3.6 Ingesting Geospatial Data into Hazard Services' Database for National Weather Service Flood Alerts

Monday, 11 January 2016: 5:15 PM
Room 348/349 ( New Orleans Ernest N. Morial Convention Center)
Nkosi M. Muse, NOAA, Somerset, NJ; and K. Manross, J. Wakefield, T. Hansen, and S. Williams

Handout (1003.3 kB)

Statistically, flooding is the most devastating natural disaster not only in the US, but in the world. Of the many different hazardous weather events, floods typically cause the most casualties and damage. Within Hazard Services of the National Oceanic and Atmospheric Administration, software is being developed and improved for use by the National Weather Service to minimize the catastrophic effects associated with floods. Because flooding is a worldwide event, the new program produced by this Hazard Services project is intended to be used anywhere for the safety of the public. Time is of the essence in a flooding event, and forecasters need to have all relevant information readily available. This project's work provides a script that gives forecasters the tools to issue quick and efficient warnings by creating a catalog of flood prone areas, customized for the regions that each forecast office covers. By ingesting unique geospatial data all at once with a merged file in the form of dams, rivers and burn scars into a database, forecasters can simply choose the polygon and initiate an advisory, watch or warning. Having access to pre-set outlines of dam-break outflow, burn scars, and river inundation is much more efficient than freehand drawing the shape of an area that is expected to flood. Thus, not only does the new program allow faster issuance, but it leaves less room for error and more room for geospatially accurate alerts, resulting in the ultimate goal: more saved lives.

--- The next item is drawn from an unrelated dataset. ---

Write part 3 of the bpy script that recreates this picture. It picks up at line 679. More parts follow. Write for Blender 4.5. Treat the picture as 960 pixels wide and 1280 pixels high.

The Advanced Weather Interactive Processing System (AWIPS), the current software used in National Weather Service offices around the nation, is a weather forecasting and analysis tool that allows forecasters to deploy these shapefiles and issue weather alerts. With the shapefiles ingested and organized into their respective tables inside a relational database, forecasters can query the database for their desired shapefile using the Hazard Services plug-in within AWIPS.